▸ TASK TO CARRY OUT
Repeat the entire listing exactly as written.

▸ DATASET EXCERPT
* * * *

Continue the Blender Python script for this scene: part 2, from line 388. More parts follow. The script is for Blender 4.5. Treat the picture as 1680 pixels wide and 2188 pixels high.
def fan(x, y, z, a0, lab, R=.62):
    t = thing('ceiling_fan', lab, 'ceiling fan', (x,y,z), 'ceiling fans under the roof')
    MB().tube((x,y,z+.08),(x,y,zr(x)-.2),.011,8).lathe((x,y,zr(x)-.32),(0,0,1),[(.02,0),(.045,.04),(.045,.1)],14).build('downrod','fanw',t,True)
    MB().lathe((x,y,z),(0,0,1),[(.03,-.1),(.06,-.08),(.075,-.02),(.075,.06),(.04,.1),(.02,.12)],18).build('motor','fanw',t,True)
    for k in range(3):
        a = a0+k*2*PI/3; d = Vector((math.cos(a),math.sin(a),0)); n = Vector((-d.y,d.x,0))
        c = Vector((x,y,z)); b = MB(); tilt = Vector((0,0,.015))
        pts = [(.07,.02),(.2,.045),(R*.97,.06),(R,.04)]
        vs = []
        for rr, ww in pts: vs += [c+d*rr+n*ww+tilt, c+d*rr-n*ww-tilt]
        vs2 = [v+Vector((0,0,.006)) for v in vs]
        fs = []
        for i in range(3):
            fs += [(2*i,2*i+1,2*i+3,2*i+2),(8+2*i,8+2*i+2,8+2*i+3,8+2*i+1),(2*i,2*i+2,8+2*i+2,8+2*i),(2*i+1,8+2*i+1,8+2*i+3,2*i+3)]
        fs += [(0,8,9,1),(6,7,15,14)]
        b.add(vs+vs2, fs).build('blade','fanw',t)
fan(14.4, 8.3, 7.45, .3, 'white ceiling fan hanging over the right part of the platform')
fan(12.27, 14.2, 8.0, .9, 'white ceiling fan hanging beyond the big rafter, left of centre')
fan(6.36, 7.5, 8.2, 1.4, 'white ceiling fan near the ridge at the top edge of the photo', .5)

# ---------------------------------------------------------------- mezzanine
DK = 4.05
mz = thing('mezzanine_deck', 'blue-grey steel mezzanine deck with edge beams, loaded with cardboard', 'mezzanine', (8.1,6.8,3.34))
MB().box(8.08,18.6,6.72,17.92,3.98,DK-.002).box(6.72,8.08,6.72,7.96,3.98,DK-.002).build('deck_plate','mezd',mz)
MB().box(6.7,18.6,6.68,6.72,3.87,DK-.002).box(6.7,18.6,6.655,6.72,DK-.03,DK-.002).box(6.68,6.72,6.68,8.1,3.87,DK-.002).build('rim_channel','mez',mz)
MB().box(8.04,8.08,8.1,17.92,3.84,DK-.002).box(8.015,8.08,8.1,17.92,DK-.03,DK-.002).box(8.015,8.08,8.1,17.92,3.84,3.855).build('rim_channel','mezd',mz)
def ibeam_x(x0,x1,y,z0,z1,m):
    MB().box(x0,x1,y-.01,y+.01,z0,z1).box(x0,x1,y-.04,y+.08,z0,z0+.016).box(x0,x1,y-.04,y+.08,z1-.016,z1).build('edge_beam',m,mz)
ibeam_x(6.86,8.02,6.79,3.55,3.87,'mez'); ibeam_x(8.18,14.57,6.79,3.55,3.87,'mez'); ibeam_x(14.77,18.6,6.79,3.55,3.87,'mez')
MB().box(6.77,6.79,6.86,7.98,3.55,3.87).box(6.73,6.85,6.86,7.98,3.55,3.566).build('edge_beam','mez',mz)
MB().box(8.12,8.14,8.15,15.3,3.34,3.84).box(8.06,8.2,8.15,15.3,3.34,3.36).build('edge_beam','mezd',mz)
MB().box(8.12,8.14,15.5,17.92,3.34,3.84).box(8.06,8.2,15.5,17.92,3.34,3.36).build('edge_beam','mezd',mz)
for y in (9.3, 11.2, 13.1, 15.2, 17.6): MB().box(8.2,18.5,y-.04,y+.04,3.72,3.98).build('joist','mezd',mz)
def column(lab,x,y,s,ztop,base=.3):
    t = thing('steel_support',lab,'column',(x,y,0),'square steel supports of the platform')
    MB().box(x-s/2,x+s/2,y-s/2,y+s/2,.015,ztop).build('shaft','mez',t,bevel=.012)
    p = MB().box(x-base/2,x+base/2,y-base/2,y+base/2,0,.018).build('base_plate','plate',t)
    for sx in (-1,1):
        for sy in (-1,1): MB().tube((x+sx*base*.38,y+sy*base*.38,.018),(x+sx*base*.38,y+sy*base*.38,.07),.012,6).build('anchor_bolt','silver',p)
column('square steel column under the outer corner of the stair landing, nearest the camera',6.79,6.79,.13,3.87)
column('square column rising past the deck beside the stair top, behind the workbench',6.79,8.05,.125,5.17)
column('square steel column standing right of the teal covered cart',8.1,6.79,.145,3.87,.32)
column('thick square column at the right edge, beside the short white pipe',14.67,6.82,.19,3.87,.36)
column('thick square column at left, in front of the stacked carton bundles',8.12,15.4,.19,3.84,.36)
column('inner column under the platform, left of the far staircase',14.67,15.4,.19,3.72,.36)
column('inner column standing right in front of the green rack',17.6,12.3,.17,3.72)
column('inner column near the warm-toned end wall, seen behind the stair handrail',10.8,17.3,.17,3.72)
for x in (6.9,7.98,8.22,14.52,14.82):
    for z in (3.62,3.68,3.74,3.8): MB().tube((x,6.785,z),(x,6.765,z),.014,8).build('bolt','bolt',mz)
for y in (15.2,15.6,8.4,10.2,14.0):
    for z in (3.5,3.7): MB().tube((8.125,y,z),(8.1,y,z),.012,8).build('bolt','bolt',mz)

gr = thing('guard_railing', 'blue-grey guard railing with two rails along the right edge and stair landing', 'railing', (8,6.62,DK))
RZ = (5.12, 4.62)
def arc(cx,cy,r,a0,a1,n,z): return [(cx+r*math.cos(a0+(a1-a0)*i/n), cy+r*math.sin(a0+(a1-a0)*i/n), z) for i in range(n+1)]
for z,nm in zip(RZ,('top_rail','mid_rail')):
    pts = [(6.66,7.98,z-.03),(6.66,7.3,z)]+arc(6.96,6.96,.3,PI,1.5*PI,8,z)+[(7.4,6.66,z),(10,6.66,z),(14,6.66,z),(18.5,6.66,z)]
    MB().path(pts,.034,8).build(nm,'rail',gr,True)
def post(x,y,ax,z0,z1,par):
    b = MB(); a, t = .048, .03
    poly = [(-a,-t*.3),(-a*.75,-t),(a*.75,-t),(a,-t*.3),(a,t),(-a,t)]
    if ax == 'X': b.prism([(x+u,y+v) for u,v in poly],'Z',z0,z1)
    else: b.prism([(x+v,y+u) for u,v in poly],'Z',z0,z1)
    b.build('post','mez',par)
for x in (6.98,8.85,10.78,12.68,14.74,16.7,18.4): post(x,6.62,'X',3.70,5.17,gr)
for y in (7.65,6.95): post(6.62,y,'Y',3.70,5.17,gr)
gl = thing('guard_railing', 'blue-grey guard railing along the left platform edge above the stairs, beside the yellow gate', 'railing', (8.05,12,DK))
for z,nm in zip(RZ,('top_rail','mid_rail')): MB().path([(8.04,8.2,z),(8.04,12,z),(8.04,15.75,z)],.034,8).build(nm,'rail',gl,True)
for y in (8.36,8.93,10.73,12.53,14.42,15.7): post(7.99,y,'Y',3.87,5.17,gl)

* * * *

▸ WORKED SOLUTION
Continue the Blender Python script for this scene: part 2, from line 388. More parts follow. The script is for Blender 4.5. Treat the picture as 1680 pixels wide and 2188 pixels high.
def fan(x, y, z, a0, lab, R=.62):
    t = thing('ceiling_fan', lab, 'ceiling fan', (x,y,z), 'ceiling fans under the roof')
    MB().tube((x,y,z+.08),(x,y,zr(x)-.2),.011,8).lathe((x,y,zr(x)-.32),(0,0,1),[(.02,0),(.045,.04),(.045,.1)],14).build('downrod','fanw',t,True)
    MB().lathe((x,y,z),(0,0,1),[(.03,-.1),(.06,-.08),(.075,-.02),(.075,.06),(.04,.1),(.02,.12)],18).build('motor','fanw',t,True)
    for k in range(3):
        a = a0+k*2*PI/3; d = Vector((math.cos(a),math.sin(a),0)); n = Vector((-d.y,d.x,0))
        c = Vector((x,y,z)); b = MB(); tilt = Vector((0,0,.015))
        pts = [(.07,.02),(.2,.045),(R*.97,.06),(R,.04)]
        vs = []
        for rr, ww in pts: vs += [c+d*rr+n*ww+tilt, c+d*rr-n*ww-tilt]
        vs2 = [v+Vector((0,0,.006)) for v in vs]
        fs = []
        for i in range(3):
            fs += [(2*i,2*i+1,2*i+3,2*i+2),(8+2*i,8+2*i+2,8+2*i+3,8+2*i+1),(2*i,2*i+2,8+2*i+2,8+2*i),(2*i+1,8+2*i+1,8+2*i+3,2*i+3)]
        fs += [(0,8,9,1),(6,7,15,14)]
        b.add(vs+vs2, fs).build('blade','fanw',t)
fan(14.4, 8.3, 7.45, .3, 'white ceiling fan hanging over the right part of the platform')
fan(12.27, 14.2, 8.0, .9, 'white ceiling fan hanging beyond the big rafter, left of centre')
fan(6.36, 7.5, 8.2, 1.4, 'white ceiling fan near the ridge at the top edge of the photo', .5)

# ---------------------------------------------------------------- mezzanine
DK = 4.05
mz = thing('mezzanine_deck', 'blue-grey steel mezzanine deck with edge beams, loaded with cardboard', 'mezzanine', (8.1,6.8,3.34))
MB().box(8.08,18.6,6.72,17.92,3.98,DK-.002).box(6.72,8.08,6.72,7.96,3.98,DK-.002).build('deck_plate','mezd',mz)
MB().box(6.7,18.6,6.68,6.72,3.87,DK-.002).box(6.7,18.6,6.655,6.72,DK-.03,DK-.002).box(6.68,6.72,6.68,8.1,3.87,DK-.002).build('rim_channel','mez',mz)
MB().box(8.04,8.08,8.1,17.92,3.84,DK-.002).box(8.015,8.08,8.1,17.92,DK-.03,DK-.002).box(8.015,8.08,8.1,17.92,3.84,3.855).build('rim_channel','mezd',mz)
def ibeam_x(x0,x1,y,z0,z1,m):
    MB().box(x0,x1,y-.01,y+.01,z0,z1).box(x0,x1,y-.04,y+.08,z0,z0+.016).box(x0,x1,y-.04,y+.08,z1-.016,z1).build('edge_beam',m,mz)
ibeam_x(6.86,8.02,6.79,3.55,3.87,'mez'); ibeam_x(8.18,14.57,6.79,3.55,3.87,'mez'); ibeam_x(14.77,18.6,6.79,3.55,3.87,'mez')
MB().box(6.77,6.79,6.86,7.98,3.55,3.87).box(6.73,6.85,6.86,7.98,3.55,3.566).build('edge_beam','mez',mz)
MB().box(8.12,8.14,8.15,15.3,3.34,3.84).box(8.06,8.2,8.15,15.3,3.34,3.36).build('edge_beam','mezd',mz)
MB().box(8.12,8.14,15.5,17.92,3.34,3.84).box(8.06,8.2,15.5,17.92,3.34,3.36).build('edge_beam','mezd',mz)
for y in (9.3, 11.2, 13.1, 15.2, 17.6): MB().box(8.2,18.5,y-.04,y+.04,3.72,3.98).build('joist','mezd',mz)
def column(lab,x,y,s,ztop,base=.3):
    t = thing('steel_support',lab,'column',(x,y,0),'square steel supports of the platform')
    MB().box(x-s/2,x+s/2,y-s/2,y+s/2,.015,ztop).build('shaft','mez',t,bevel=.012)
    p = MB().box(x-base/2,x+base/2,y-base/2,y+base/2,0,.018).build('base_plate','plate',t)
    for sx in (-1,1):
        for sy in (-1,1): MB().tube((x+sx*base*.38,y+sy*base*.38,.018),(x+sx*base*.38,y+sy*base*.38,.07),.012,6).build('anchor_bolt','silver',p)
column('square steel column under the outer corner of the stair landing, nearest the camera',6.79,6.79,.13,3.87)
column('square column rising past the deck beside the stair top, behind the workbench',6.79,8.05,.125,5.17)
column('square steel column standing right of the teal covered cart',8.1,6.79,.145,3.87,.32)
column('thick square column at the right edge, beside the short white pipe',14.67,6.82,.19,3.87,.36)
column('thick square column at left, in front of the stacked carton bundles',8.12,15.4,.19,3.84,.36)
column('inner column under the platform, left of the far staircase',14.67,15.4,.19,3.72,.36)
column('inner column standing right in front of the green rack',17.6,12.3,.17,3.72)
column('inner column near the warm-toned end wall, seen behind the stair handrail',10.8,17.3,.17,3.72)
for x in (6.9,7.98,8.22,14.52,14.82):
    for z in (3.62,3.68,3.74,3.8): MB().tube((x,6.785,z),(x,6.765,z),.014,8).build('bolt','bolt',mz)
for y in (15.2,15.6,8.4,10.2,14.0):
    for z in (3.5,3.7): MB().tube((8.125,y,z),(8.1,y,z),.012,8).build('bolt','bolt',mz)

gr = thing('guard_railing', 'blue-grey guard railing with two rails along the right edge and stair landing', 'railing', (8,6.62,DK))
RZ = (5.12, 4.62)
def arc(cx,cy,r,a0,a1,n,z): return [(cx+r*math.cos(a0+(a1-a0)*i/n), cy+r*math.sin(a0+(a1-a0)*i/n), z) for i in range(n+1)]
for z,nm in zip(RZ,('top_rail','mid_rail')):
    pts = [(6.66,7.98,z-.03),(6.66,7.3,z)]+arc(6.96,6.96,.3,PI,1.5*PI,8,z)+[(7.4,6.66,z),(10,6.66,z),(14,6.66,z),(18.5,6.66,z)]
    MB().path(pts,.034,8).build(nm,'rail',gr,True)
def post(x,y,ax,z0,z1,par):
    b = MB(); a, t = .048, .03
    poly = [(-a,-t*.3),(-a*.75,-t),(a*.75,-t),(a,-t*.3),(a,t),(-a,t)]
    if ax == 'X': b.prism([(x+u,y+v) for u,v in poly],'Z',z0,z1)
    else: b.prism([(x+v,y+u) for u,v in poly],'Z',z0,z1)
    b.build('post','mez',par)
for x in (6.98,8.85,10.78,12.68,14.74,16.7,18.4): post(x,6.62,'X',3.70,5.17,gr)
for y in (7.65,6.95): post(6.62,y,'Y',3.70,5.17,gr)
gl = thing('guard_railing', 'blue-grey guard railing along the left platform edge above the stairs, beside the yellow gate', 'railing', (8.05,12,DK))
for z,nm in zip(RZ,('top_rail','mid_rail')): MB().path([(8.04,8.2,z),(8.04,12,z),(8.04,15.75,z)],.034,8).build(nm,'rail',gl,True)
for y in (8.36,8.93,10.73,12.53,14.42,15.7): post(7.99,y,'Y',3.87,5.17,gl)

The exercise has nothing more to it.